Существует стремление рассматривать смеховую стилистику романа как выражение романтической иронии (В. Столбов) или традиционного искусства пародирования, привычного для испанского рыцарского романа (командорская фигура Сервантеса с канонизированным «Дон Кихотом»). Вероятно, Маркес учел и те импульсы, которые шли от «новейшего» европейского романа, выдвинувшего понятие «пастиша», который, как утверждается, при отсутствии сопоставительного «верифицирующего дискурса» мыслится как «фантазия и свободная пародия». Вероятно, Маркесом учтены, синтезированы все эти комические приемы романной поэтики в мировой культуре.
Мифопоэтизм в романе Маркеса типологически может быть представлен: 1) как свободное авторское фантазирование, 2) как преображение народных сказочных и фольклорных мотивов и 3) как использование мифологии мировой культуры, религии.
«Сто лет одиночества» – великолепный культурологический роман по масштабу и блеску погружения в разные пласты мирового искусства. И все преображено авторской аксиологией, реализуемой метафорической сущностью мифопоэтической образности.
Обратимся к стилевой поэтике романа. Излюбленный прием мифопоэтизма Маркеса – использование конкретных жизненных деталей во имя художественного эффекта поэтической достоверности, необычайности ее, сопровождаемой или авторской усмешкой, или совмещением высокого и обыденного. Хрестоматийный пример – вознесение Ремедиос прекрасной на перкалевых простынях и движение ее по воздуху через три подробно описанных яруса его.

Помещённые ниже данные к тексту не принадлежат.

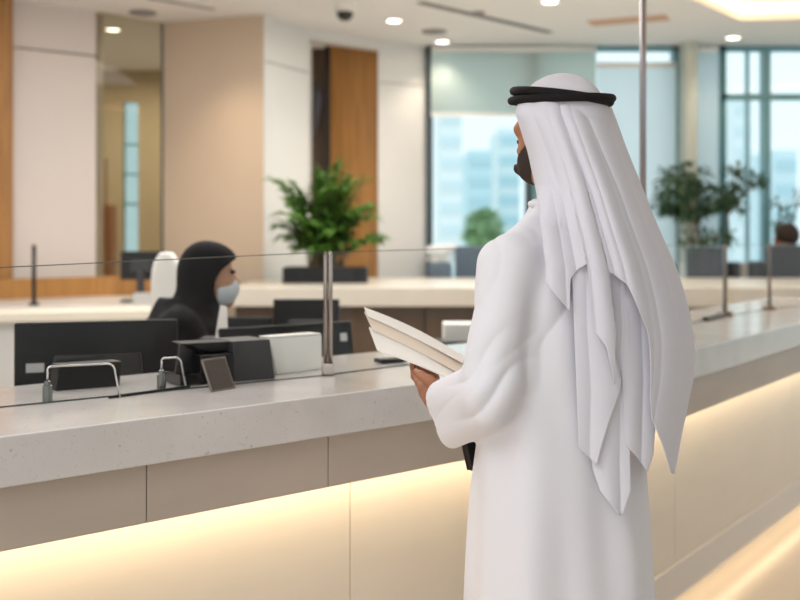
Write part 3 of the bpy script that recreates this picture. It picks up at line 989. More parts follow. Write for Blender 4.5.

Гиперболизация, гротеск скрупулезно точного математического подсчета подчинены, как в барокко и в народной «завиральне», эффекту достоверности: «дождь лил 4 года, одиннадцать месяцев, два дня»; чтобы одолеть богатырство Хосе Аркадио Буэндиа, «потребовалось 10 человек, чтобы его повалить, 14, чтобы связать, 20, чтобы оттащить к каштану…». Клад в статуе неимоверен – 7214 золотых дублонов, как и предсказала гадалка. Часто Маркес создает «ловушки-загадки» для читателя, зашифровывая фантастикой сущность происходящего, нагнетая тайны: чьи это кости в мешках с постоянным «клок, клок», которые прибыли вместе с Ребеккой; кто застрелил Хосе Аркадио и откуда от трупа и могилы как колдовством заговоренный пороховой запах, хотя упорство по его истреблению включало множество перечисленных усилий.
С юмором Маркес ведет повествовательную игру, изменяя или акцентируя фокус видения у персонажей. Так, обитатели тропиков, отгороженные от мира, потрясенно воспринимают впервые увиденный лед: «это самый большой в мире бриллиант», «это величайшее изобретение нашего времени». «Мелькиадес вынул изо рта зубы, все до единого целые и здоровые и на миг превратился в дряхлого старика, каким был когда-то, а потом снова стал молодым» и многое другое. У Хосе Аркадио после ухода Урсулы в поисках сына сами закипали и выкипали химикалии, вещи бродили по комнате и находили их в неожиданных местах, привязанная люлька с Амарантой летала – перед нами наизнанку вывернутое «чудо» – это потрясенность, растерянность Хосе Аркадио, утратившего от горя адекватность восприятия. Настоящим чудом стало возвращение Урсулы, счастье встречи.
Клод Леви-Стросс писал: «Мифологическое мышление не является лишь узником фактов и опыта, которые он снова неутомимо по-новому располагает… Мифологическая рефлексия выбирает в качестве интеллектуальной формы „бриколаж“…, функция которого – „вызвать представление о неожиданном движении“» [8; 126, 130].
Хрестоматийными образцами «бриколажной» фантасмагоричности являются Маурисио Бабилонья, окутанный множеством желтых бабочек; Ремедиос прекрасная, вознесение которой оказалось возможным лишь на перкалевых простынях; падре, демонстрирующий могущество церкви выпитым кофе и др. Здесь «бриколаж» Маркеса в обыденность – непременный атрибут метафоризации и одновременно достоверности, характерный для народного сказа. Без сонма бабочек не произошла бы магия превращения обыкновенного подмастерья в архетип рыцаря любви – бабочки с античности являются символом души, достойной бессмертия. Без перкалевых простыней не было бы эффекта обыденности подлинной утраты – красоты Ремедиос, движение смысла «бриколажа» вбирает в себя состояние мира, дегуманизация которого определяет исчезновение красоты как чего-то несущественного, главное – материальная сфера (Фернанда озабочена лишь поиском перкалевых простыней). Вознесение падре вместе со стулом – классический «бриколаж» – фантасмагорическая синекдоха – свойство кофе поднимать настроение (нечто реальное) материализуется воображением, превращаясь в метафору церковной жизни, самой себя возносящей «с помощью кофе».